What if we build it and leave the door open? Will everybody come inside?
That’s the gambit of Stephen Duncombe’s new site, The Open Utopia, and somewhat also a motto for these first few weeks of my current grad class. Last week’s question was, what does Utopia have to do with globalization? The class is built around three imaginary places — Utopia, Faerie Land, and Paradise — and we aim to mash these literary archetypes up against the massive surge of information, maps, first-hand accounts, misrepresentations, propaganda, and assorted other fictions that maritime voyages brough back to Europe in the early modern period. Reading assorted bits from Richard Hakluyt’s Principal Navigations (1598-1600) alongside More, Spenser, Milton, Shakespeare, and others helps recall that geography always appears alongside and entangled with fantasy.
1. Globalization needs utopia, especially in our catastrophe-driven era, because we need to remember our duty to futurity.

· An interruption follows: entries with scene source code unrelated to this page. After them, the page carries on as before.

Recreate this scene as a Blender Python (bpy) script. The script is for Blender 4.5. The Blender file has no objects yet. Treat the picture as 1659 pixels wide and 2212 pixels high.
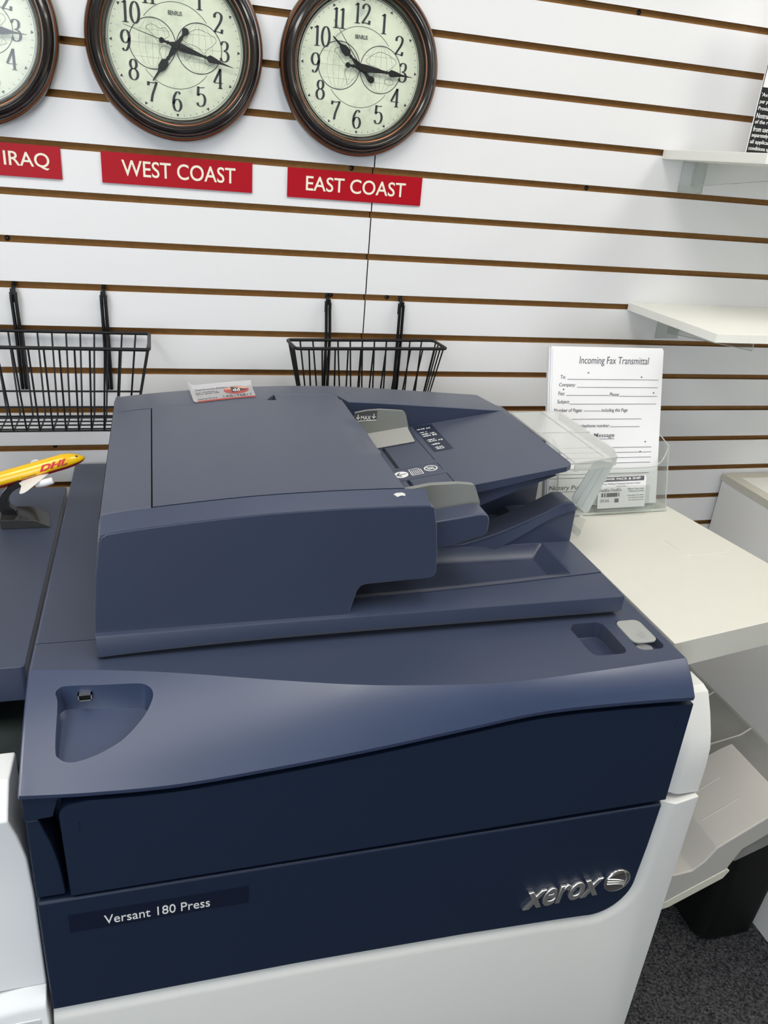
import bpy, bmesh, math, random
from mathutils import Vector, Matrix
random.seed(4)
sc = bpy.context.scene
COL = sc.collection

# ------------------------------------------------------------------ camera
cam = bpy.data.objects.new('camera', bpy.data.cameras.new('camera'))
COL.objects.link(cam)
right = Vector((0.96243964, -0.2593872, 0.08017611))
down = Vector((-0.0381653, -0.42164037, -0.90595961))
fwd = Vector((0.26879981, 0.8688715, -0.415703))
M = Matrix(((right.x, -down.x, -fwd.x), (right.y, -down.y, -fwd.y), (right.z, -down.z, -fwd.z))).to_4x4()
M.translation = (0, 0, 1.635)
cam.matrix_world = M
cam.data.sensor_fit = 'HORIZONTAL'
cam.data.sensor_width = 36
cam.data.lens = 36 * 1692 / 1659
cam.data.clip_start = 0.02
sc.camera = cam

# ------------------------------------------------------------------ world, lights, exposure
sc.view_settings.view_transform = 'Standard'
sc.view_settings.look = 'None'
sc.view_settings.gamma = 1
sc.view_settings.use_curve_mapping = False
sc.view_settings.exposure = 0.0
sc.cycles.transparent_max_bounces = 32
LAMP = 8.6          # emission of the ceiling diffusers
DAY = 70.0           # daylight through the shop window (W)
w = bpy.data.worlds.new('world'); sc.world = w
w.use_nodes = True
w.node_tree.nodes['Background'].inputs[0].default_value = (0.75, 0.85, 1, 1)
w.node_tree.nodes['Background'].inputs[1].default_value = 1.0
LIGHTS = [(-0.95, 0.30), (0.35, 0.30), (1.65, 0.30), (2.95, 0.30)]  # last troffer is unseen, added to brighten the right side
CEIL = 2.75
day = bpy.data.lights.new('daylight', 'AREA'); day.shape = 'RECTANGLE'; day.size = 2.6; day.size_y = 1.9
day.energy = DAY; day.color = (0.86, 0.93, 1.0)
dayo = bpy.data.objects.new('daylight', day); COL.objects.link(dayo)
dayo.location = (-1.7, -2.99, 1.5); dayo.rotation_euler = (math.radians(90), 0, 0)

# ------------------------------------------------------------------ materials
MATS = {}
def mat(name, col, rough=0.5, metal=0.0, spec=0.5, coat=0.0, dust=0.0, noise=None, bump=None, emit=None, var=0.0, vscale=30, coat_rough=0.1):
    m = bpy.data.materials.new(name); m.use_nodes = True
    nt = m.node_tree; b = nt.nodes['Principled BSDF']
    b.inputs['Base Color'].default_value = (*col, 1)
    b.inputs['Roughness'].default_value = rough
    b.inputs['Metallic'].default_value = metal
    b.inputs['Specular IOR Level'].default_value = spec
    b.inputs['Coat Weight'].default_value = coat
    b.inputs['Sheen Weight'].default_value = dust; b.inputs['Sheen Roughness'].default_value = 0.5
    b.inputs['Coat Roughness'].default_value = coat_rough
    if emit:
        b.inputs['Emission Color'].default_value = (*emit[0], 1); b.inputs['Emission Strength'].default_value = emit[1]
    tc = None
    if var or bump:
        tc = nt.nodes.new('ShaderNodeTexCoord')
    if var:
        n = nt.nodes.new('ShaderNodeTexNoise'); n.inputs['Scale'].default_value = vscale; n.inputs['Detail'].default_value = 6
        nt.links.new(tc.outputs['Object'], n.inputs['Vector'])
        r = nt.nodes.new('ShaderNodeMix'); r.data_type = 'RGBA'
        r.inputs[6].default_value = (*[c * (1 - var) for c in col], 1); r.inputs[7].default_value = (*[min(1, c * (1 + var)) for c in col], 1)
        nt.links.new(n.outputs['Fac'], r.inputs[0]); nt.links.new(r.outputs[2], b.inputs['Base Color'])
    if bump:
        n = nt.nodes.new('ShaderNodeTexNoise'); n.inputs['Scale'].default_value = bump[0]; n.inputs['Detail'].default_value = 3
        nt.links.new(tc.outputs['Object'], n.inputs['Vector'])
        bp = nt.nodes.new('ShaderNodeBump'); bp.inputs['Strength'].default_value = bump[1]; bp.inputs['Distance'].default_value = bump[2]
        nt.links.new(n.outputs['Fac'], bp.inputs['Height']); nt.links.new(bp.outputs['Normal'], b.inputs['Normal'])
    MATS[name] = m
    return m

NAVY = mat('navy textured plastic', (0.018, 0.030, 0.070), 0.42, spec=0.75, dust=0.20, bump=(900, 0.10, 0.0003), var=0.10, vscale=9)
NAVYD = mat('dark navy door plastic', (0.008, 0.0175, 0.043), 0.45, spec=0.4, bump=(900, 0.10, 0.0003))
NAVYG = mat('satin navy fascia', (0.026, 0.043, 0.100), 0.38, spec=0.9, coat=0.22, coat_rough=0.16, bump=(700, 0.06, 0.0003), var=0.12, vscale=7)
NAVYP = mat('glossy navy nameplate', (0.004, 0.009, 0.026), 0.25)
INK = mat('dark gap', (0.006, 0.006, 0.008), 0.8)
WHITEDAY = mat('daylight-tinted white plastic', (0.86, 0.87, 0.88), 0.45, bump=(800, 0.06, 0.0003))  # white plastic made brighter and bluer: cool daylight painted into the base colour
WHITEP = mat('white machine plastic', (0.70, 0.70, 0.68), 0.45, bump=(800, 0.06, 0.0003))
GREYP = mat('grey tray plastic', (0.44, 0.425, 0.40), 0.5, bump=(700, 0.10, 0.001))
GREYD = mat('dark grey chute plastic', (0.20, 0.20, 0.19), 0.55, bump=(300, 0.15, 0.001), var=0.30, vscale=12)
GUIDE = mat('grey guide plastic', (0.20, 0.21, 0.20), 0.5, bump=(900, 0.08, 0.001))
GUIDED = mat('dark grey decal', (0.06, 0.065, 0.065), 0.5)
LAM = mat('white slatwall laminate', (0.80, 0.80, 0.81), 0.42, spec=0.4, bump=(260, 0.05, 0.0004), var=0.015, vscale=5)
MDF = mat('brown fibreboard', (0.30, 0.155, 0.05), 0.85, spec=0.2, var=0.25, vscale=60)
SEAM = mat('dark fibreboard seam', (0.05, 0.025, 0.015), 0.9)
BLACK = mat('black enamelled wire', (0.006, 0.006, 0.0065), 0.4, spec=0.3)
BLACKM = mat('matt black plastic', (0.006, 0.006, 0.006), 0.7, spec=0.2)
SHELFW = mat('white melamine shelf', (0.86, 0.86, 0.80), 0.4, bump=(400, 0.05, 0.001))
CREAM = mat('cream white tabletop laminate', (0.64, 0.635, 0.575), 0.45, bump=(500, 0.06, 0.001), var=0.02, vscale=25)
CREAMED = mat('cream edge banding', (0.62, 0.60, 0.51), 0.45)
GREYPAN = mat('pale grey melamine', (0.50, 0.49, 0.47), 0.5)
CABG = mat('light grey cabinet side', (0.88, 0.87, 0.85), 0.45)
RED = mat('red sign plastic', (0.40, 0.004, 0.013), 0.45, spec=0.2)
SIGNW = mat('cream engraved lettering', (0.86, 0.80, 0.66), 0.5)
BRONZE = mat('dark bronze clock frame', (0.012, 0.008, 0.0065), 0.20, spec=0.6, coat=0.5, var=0.4, vscale=18)
COPPER = mat('rubbed copper edge', (0.22, 0.085, 0.035), 0.3, metal=0.6)
HAND = mat('dark clock hand', (0.010, 0.010, 0.012), 0.4)
HANDG = mat('grey black numeral ink', (0.035, 0.035, 0.045), 0.6)
MAPINK = mat('faint map ink', (0.20, 0.22, 0.19), 0.7)
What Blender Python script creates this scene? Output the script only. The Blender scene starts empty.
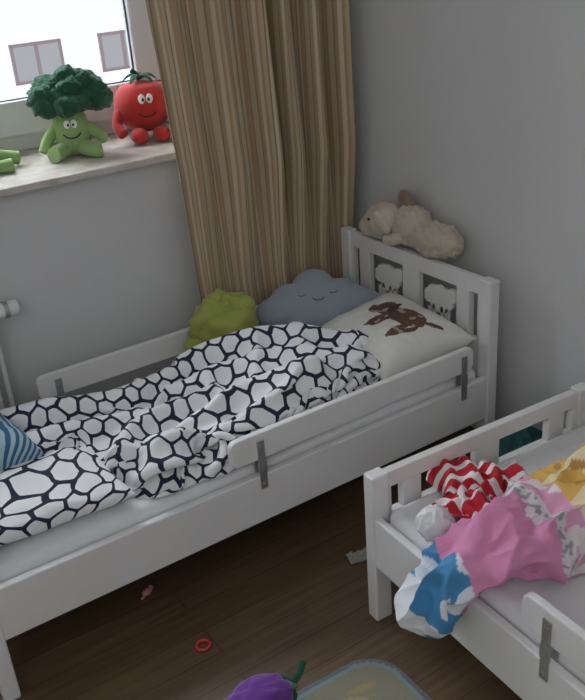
import bpy, bmesh, math, random
import numpy as np
from mathutils import Vector, Matrix, noise, Euler
random.seed(3)
S=bpy.context.scene
try:
    S.view_settings.view_transform='Standard'
except Exception: pass

# ---------------------------------------------------------------- materials
def newmat(name):
    m=bpy.data.materials.new(name); m.use_nodes=True
    nt=m.node_tree; b=nt.nodes['Principled BSDF']
    return m,nt,b
def bump(nt,b,scale,strength,dist=.002,detail=3,coord='Object'):
    tc=nt.nodes.new('ShaderNodeTexCoord'); n=nt.nodes.new('ShaderNodeTexNoise'); n.inputs['Scale'].default_value=scale
    n.inputs['Detail'].default_value=detail
    bp=nt.nodes.new('ShaderNodeBump'); bp.inputs['Strength'].default_value=strength; bp.inputs['Distance'].default_value=dist
    nt.links.new(tc.outputs[coord],n.inputs['Vector']); nt.links.new(n.outputs[0],bp.inputs['Height']); nt.links.new(bp.outputs[0],b.inputs['Normal'])
    return n
def mat(name,col,rough=.7,bs=0,bst=.3,bd=.002,var=0,metal=0,sheen=0,vscale=4):
    m,nt,b=newmat(name)
    b.inputs['Base Color'].default_value=(*col,1); b.inputs['Roughness'].default_value=rough; b.inputs['Metallic'].default_value=metal
    if sheen: b.inputs['Sheen Weight'].default_value=sheen
    if bs: bump(nt,b,bs,bst,bd)
    if var:
        tc=nt.nodes.new('ShaderNodeTexCoord'); n=nt.nodes.new('ShaderNodeTexNoise'); n.inputs['Scale'].default_value=vscale; n.inputs['Detail'].default_value=4
        mx=nt.nodes.new('ShaderNodeMix'); mx.data_type='RGBA'
        mx.inputs[6].default_value=tuple(c*(1-var) for c in col)+(1,); mx.inputs[7].default_value=tuple(min(1,c*(1+var)) for c in col)+(1,)
        nt.links.new(tc.outputs['Object'],n.inputs['Vector']); nt.links.new(n.outputs[0],mx.inputs[0]); nt.links.new(mx.outputs[2],b.inputs['Base Color'])
    return m
def attrmat(name,rough=.8,bs=0,bst=.3,bd=.002,sheen=0):
    m,nt,b=newmat(name)
    a=nt.nodes.new('ShaderNodeAttribute'); a.attribute_name='Col'
    nt.links.new(a.outputs['Color'],b.inputs['Base Color']); b.inputs['Roughness'].default_value=rough
    if sheen: b.inputs['Sheen Weight'].default_value=sheen
    if bs: bump(nt,b,bs,bst,bd)
    return m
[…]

Not just in a hope-and-change progressive way, but as a pressure, force, and burdon. It’s there, waiting for us, and we can’t not travel forward, even though it’s not an easy road. If it’s a direction, it’s also a fantasy about a wiser past or less brutal future.
2. Ecologically speaking, I’m struck on this reading by how much More emphasizes the relative dearth of natural resources in Utopia — little iron, relatively infertile soil, no gold or gems (which the Utopians despise anyway). Is the beautiful place / no place also already depleted? Human capital, used and shared, makes up for this lack, but as we contemplate the scarcity of natural resources in the 21c and impending struggles over arable land, fresh water, oil, and other commodities, perhaps we can find in More a way to think about adaptation?
I’m also enjoying the prospect of Richard Hakluyt, a later-generation humanist clergyman, engaging in dialogue with More’s Utopian table talk. From humanist skepticism to expansionist boosterism, in just a few generations!
Here’s Hakluyt, on how he came to write his book of maritime histories:
…it was my hap to visit the chamber of Mr. Richard Hakluyt my cousin, a gentleman of the Middle Temple, well known unto you, at a time when I found lying open upon his board certain books of Cosmography, with a Universal Map: he seeing me somewhat curious in the view thereof, began to instruct my ignorance, by showing me the division of the earth unto three parts after the old account: he pointed with his wand to all the known seas, gulfs, bays, straits, capes, rivers, empires, kingdoms, dukedoms and territories of each part, with declaration also of their special commodities, and particular wants, which by the benefit of traffic, and the intercourse of merchants, are plentifully supplied (Epistle Dedicatory to the first ed. 1589).